I’ve yet to meet a manufacturing leader who wakes up in the morning excited to talk about marketing.
Growth? Absolutely. New customers, stronger recruiting, increased market share, a successful acquisition, a healthier sales pipeline? Those conversations get attention. Marketing, on the other hand, is often viewed as the department responsible for brochures, trade shows, social media posts, and occasionally reminding everyone that the logo shouldn’t be stretched but should probably be a PNG with a transparent background.
The irony is that many of the outcomes leaders care about most are influenced by marketing, whether they realize it or not.
Not because marketing is magic. Because marketing is communication.
After nearly two decades working with industrial and manufacturing organizations, I’ve noticed something interesting. The companies that are easiest to market are rarely the ones with the biggest budgets, the newest websites, or the most active LinkedIn pages. They’re the companies where people tell a consistent story.
Ask the president what makes the company different. Ask a salesperson. Ask a project manager. Ask a customer. In strong organizations, you hear variations of the same answer. The details may change, but the story remains intact. Everyone understands who the company serves, how it creates value, and why customers choose them.
That isn’t marketing success. It’s organizational alignment.

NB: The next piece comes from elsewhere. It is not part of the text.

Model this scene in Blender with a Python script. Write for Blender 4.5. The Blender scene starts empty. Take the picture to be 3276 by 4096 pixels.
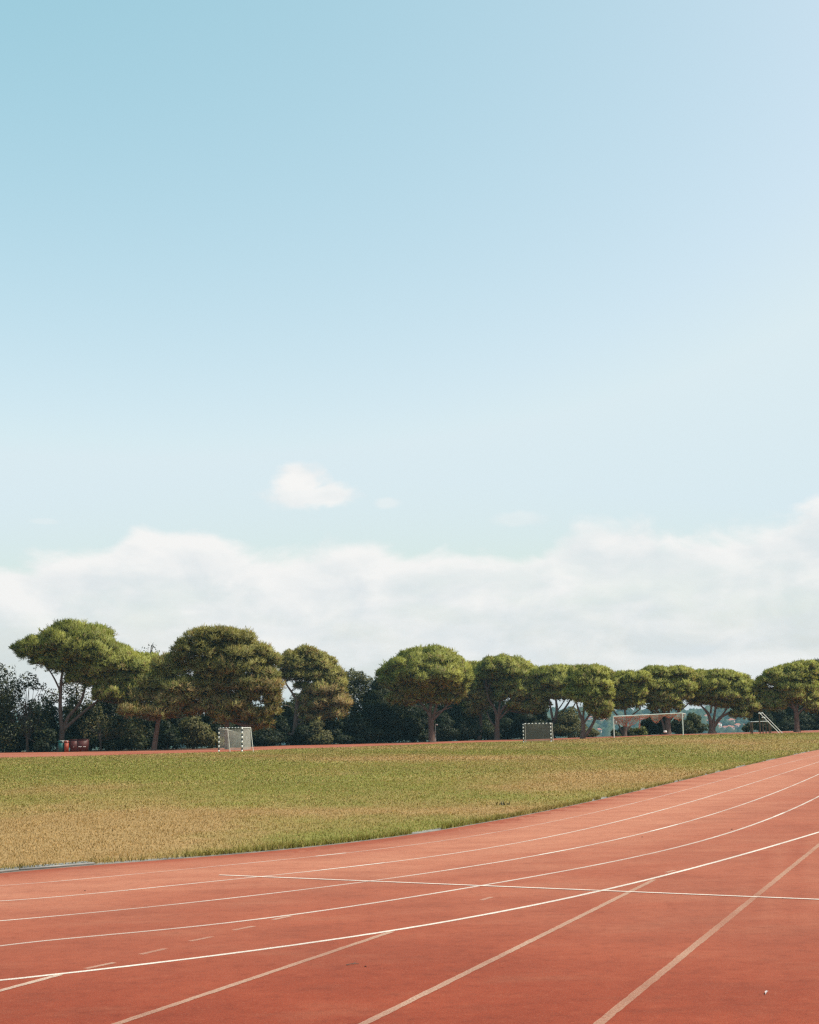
import bpy, math, random
import numpy as np
from mathutils import Matrix, Vector

rng = np.random.default_rng(7)
random.seed(7)
scene = bpy.context.scene
COL = scene.collection
R = math.radians

# ------------------------------------------------------------------ camera
F_PX, CAM_H = 5500.0, 1.6
PITCH = math.atan(871.5 / F_PX)
ROLL = 0.01745
cs, sn = math.cos(ROLL), math.sin(ROLL)
cp, sp = math.cos(PITCH), math.sin(PITCH)
AU = np.array([cs, sn * sp, -sn * cp])
AV = np.array([sn, -cs * sp, cs * cp])
AF = np.array([0, cp, sp])
CAM = np.array([0, 0, CAM_H])

def ray(x, y):
    x = np.asarray(x, float)[..., None]; y = np.asarray(y, float)[..., None]
    return (x - 1638) / F_PX * AU - (y - 2048) / F_PX * AV + AF

def project(P):
    p = P - CAM
    w = p @ AF
    return 1638 + F_PX * (p @ AU) / w, 2048 - F_PX * (p @ AV) / w

def at_depth(x, y, d):
    """point of the photo's pixel ray at forward distance d"""
    v = ray(x, y)
    return CAM + v * (np.asarray(d, float)[..., None] / v[..., 1:2])

def S(t):
    t = np.clip(t, 0, 1)
    return t * t * (3 - 2 * t)

def terrain(x, y):
    az = np.degrees(np.arctan2(x, np.maximum(y, 1e-3)))
    r = np.hypot(x, y)
    return 0.5 * S((az - 4) / 6) * S((r - 60) / 80) * np.where(y > 0, 1, 0)

def ground_hit(x, y, fn=terrain, t0=2.0, t1=420.0, n=6000):
    """where the pixel ray meets the ground"""
    x = np.atleast_1d(np.asarray(x, float)); y = np.atleast_1d(np.asarray(y, float))
    out = []
    ts = np.geomspace(t0, t1, n)
    for px, py in zip(x, y):
        v = ray(px, py)
        P = CAM + ts[:, None] * v / v[1]
        d = P[:, 2] - fn(P[:, 0], P[:, 1])
        k = int(np.argmax(d <= 0))
        if d[k] > 0 or k == 0:
            k = n - 1
        a = d[k - 1] / (d[k - 1] - d[k] + 1e-12)
        out.append(P[k - 1] * (1 - a) + P[k] * a)
    return np.array(out)

# ------------------------------------------------------------------ noise
def _hash(i, j, seed):
    h = np.sin(i * 127.1 + j * 311.7 + seed * 74.7) * 43758.5453
    return h - np.floor(h)

def vnoise(x, y, seed=0):
    i = np.floor(x); j = np.floor(y)
    u = S(x - i); v = S(y - j)
    a = _hash(i, j, seed); b = _hash(i + 1, j, seed); c = _hash(i, j + 1, seed); d = _hash(i + 1, j + 1, seed)
    return (a * (1 - u) + b * u) * (1 - v) + (c * (1 - u) + d * u) * v

def fbm(x, y, seed=0, o=4):
    s = 0; a = .5
    for k in range(o):
        s = s + a * vnoise(x, y, seed + k); x = x * 2.03; y = y * 2.03; a *= .5
    return s / (1 - .5 ** o)

# ------------------------------------------------------------------ mesh helpers
def mk(name, V, faces, mats, parent=None, col=None, midx=None, smooth=False, base=None, nrm=None):
    """one mesh object from numpy arrays; faces = list of (n,3)/(n,4) arrays"""
    V = np.asarray(V, float)
    if base is not None:
        V = V - np.asarray(base, float)
    faces = [np.asarray(f, np.int32) for f in faces if len(f)]
    me = bpy.data.meshes.new(name)
    me.vertices.add(len(V)); me.vertices.foreach_set('co', V.astype(np.float32).ravel())
    loops = np.concatenate([f.ravel() for f in faces]).astype(np.int32)
    sizes = np.concatenate([np.full(len(f), f.shape[1], np.int32) for f in faces])
    starts = np.concatenate([[0], np.cumsum(sizes)[:-1]]).astype(np.int32)
    me.loops.add(len(loops)); me.loops.foreach_set('vertex_index', loops)
    me.polygons.add(len(sizes)); me.polygons.foreach_set('loop_start', starts); me.polygons.foreach_set('loop_total', sizes)
    if not isinstance(mats, (list, tuple)):
        mats = [mats]
    for m in mats:
        me.materials.append(m)
    if midx is not None:
        me.polygons.foreach_set('material_index', np.asarray(midx, np.int32))
    if smooth or nrm is not None:
        me.polygons.foreach_set('use_smooth', np.ones(len(sizes), bool))
    if col is not None:
        a = me.attributes.new('col', 'FLOAT_COLOR', 'POINT')
        c = np.ones((len(V), 4), np.float32); c[:, :3] = col
        a.data.foreach_set('color', c.ravel())
    me.update(calc_edges=True)
    if nrm is not None:
        me.normals_split_custom_set_from_vertices(np.asarray(nrm, np.float32))
    o = bpy.data.objects.new(name, me)
    COL.objects.link(o)
    if parent is not None:
        o.parent = parent
    elif base is not None:
        o.location = tuple(base)
    return o

def tag(o, label=None, cat=None, group=None, kind=None):
    if label: o['label'] = label
    if cat: o['category'] = cat
    if group: o['group'] = group
    if kind: o['kind'] = kind
    return o

def empty(name, loc, label, cat, group=None):
    o = bpy.data.objects.new(name, None); COL.objects.link(o)
    o.location = tuple(loc); o.empty_display_size = .3
    return tag(o, label, cat, group)

class MB:
    """collects shapes into one mesh"""
    def __init__(s): s.V = []; s.F3 = []; s.F4 = []; s.M3 = []; s.M4 = []; s.C = []; s.n = 0
    def add(s, V, F, m=0, col=None):
        V = np.asarray(V, float); F = np.asarray(F, np.int64)
        (s.F3 if F.shape[1] == 3 else s.F4).append(F + s.n)
        (s.M3 if F.shape[1] == 3 else s.M4).append(np.full(len(F), m))
        s.V.append(V); s.n += len(V)
        if col is not None: s.C.append(np.broadcast_to(col, (len(V), 3)))
    def box(s, c, e, ax=None, m=0, top=1.0):
        """centre c, half extents e, optional 3 axes, top = taper of the upper face"""
        ax = np.eye(3) if ax is None else np.asarray(ax, float)
        k = np.array([[-1,-1,-1],[1,-1,-1],[1,1,-1],[-1,1,-1],[-1,-1,1],[1,-1,1],[1,1,1],[-1,1,1]], float)
        k = k * np.asarray(e, float)
        k[4:, :2] *= top
        s.add(np.asarray(c, float) + k @ ax, [[0,3,2,1],[4,5,6,7],[0,1,5,4],[1,2,6,5],[2,3,7,6],[3,0,4,7]], m)
    def tube(s, P, rad, sides=8, m=0, jit=0, col=None, cap=True):
        P = np.asarray(P, float); n = len(P)
        rad = np.broadcast_to(np.asarray(rad, float), (n,))
        T = np.gradient(P, axis=0); T /= np.linalg.norm(T, axis=1)[:, None] + 1e-9
        ref = np.array([0.31, 0.9, 0.17]) if abs(T[0][2]) > .8 else np.array([0, 0, 1.0])
        V = []
        a = np.arange(sides) / sides * 2 * np.pi
        for i in range(n):
            u = np.cross(T[i], ref); u /= np.linalg.norm(u) + 1e-9
            v = np.cross(T[i], u); ref = np.cross(u, T[i])
            rr = rad[i] * (1 + (jit * rng.uniform(-1, 1, sides) if jit else 0))
            V.append(P[i] + (np.cos(a) * rr)[:, None] * u + (np.sin(a) * rr)[:, None] * v)
        V = np.concatenate(V)
        i, k = np.meshgrid(np.arange(n - 1), np.arange(sides), indexing='ij')
        k2 = (k + 1) % sides
        F = np.stack([i * sides + k, i * sides + k2, (i + 1) * sides + k2, (i + 1) * sides + k], -1).reshape(-1, 4)
        s.add(V, F, m, col)
        if cap:
            for q, r0 in ((P[0], 0), (P[-1], (n - 1) * sides)):
                ring = V[r0:r0 + sides]
                s.add(np.vstack([ring, q]), [[k, (k + 1) % sides, sides] for k in range(sides)], m, col)
    def build(s, name, mats, parent=None, base=None, smooth=False):
        V = np.concatenate(s.V)
        F = []; M = []
        if s.F3: F.append(np.concatenate(s.F3)); M.append(np.concatenate(s.M3))
        if s.F4: F.append(np.concatenate(s.F4)); M.append(np.concatenate(s.M4))
        col = np.concatenate(s.C) if s.C else None
        return mk(name, V, F, mats, parent, col, np.concatenate(M), smooth, base)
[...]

Unfortunately, alignment is often treated as a marketing responsibility rather than a business responsibility. When sales is focused on responsiveness, operations is focused on quality, leadership is talking about innovation, marketing is promoting sustainability, and recruiting is emphasizing culture, none of those things are wrong. The challenge is that customers, candidates, and even employees begin hearing different versions of the company depending on who they talk to.
Eventually, confusion starts showing up in places leaders care about. Sales conversations take longer. Prospective customers struggle to understand the difference between one supplier and another. Candidates aren’t sure what the organization stands for. Marketing gets blamed because it is the most visible function, but marketing rarely creates the confusion. More often, it inherits it.
One of the simplest tests I use when evaluating marketing initiatives is this:
Can Sales Actually Use It?
A beautifully designed brochure that sits untouched in a folder isn’t helping anyone. A website that wins design awards but doesn’t answer buyer questions isn’t much better. If salespeople are constantly rewriting presentations, creating their own messaging, or explaining the same concepts over and over again, the problem usually isn’t sales. It’s communication.
This becomes especially important in industrial organizations because technical expertise alone doesn’t create understanding.
Many manufacturers employ incredibly smart engineers, metallurgists, project managers, and product specialists. Their expertise is real. Their value is real. But customers don’t buy expertise they don’t understand.
The companies that consistently win are often not the ones with the most impressive technical capabilities. They’re the ones that do the best job translating those capabilities into business value. They make it easy for customers to understand how they reduce risk, improve performance, solve problems, or create opportunities.
The same principle now applies to recruiting. Candidates don’t simply apply for jobs anymore. They research. They review websites, LinkedIn profiles, employee feedback, news articles, and increasingly, AI-generated summaries of organizations. Long before someone submits an application, they’re already forming opinions about your company.
That’s why recruiting, communications, leadership, and marketing can no longer operate as separate conversations. Whether we like it or not, they all contribute to the same story.
The strongest industrial brands understand this. Leadership understands the message. Sales uses it. Marketing reinforces it. Employees believe it. Customers repeat it. The result is consistency, and consistency creates trust.
That’s why industrial marketing has to work beyond the marketing department.
The goal isn’t more content, more campaigns, or more noise. The goal is clarity. When an organization is aligned around a clear and consistent story, marketing, sales, recruiting, and growth become easier.
And that’s a conversation most manufacturing leaders are interested in having.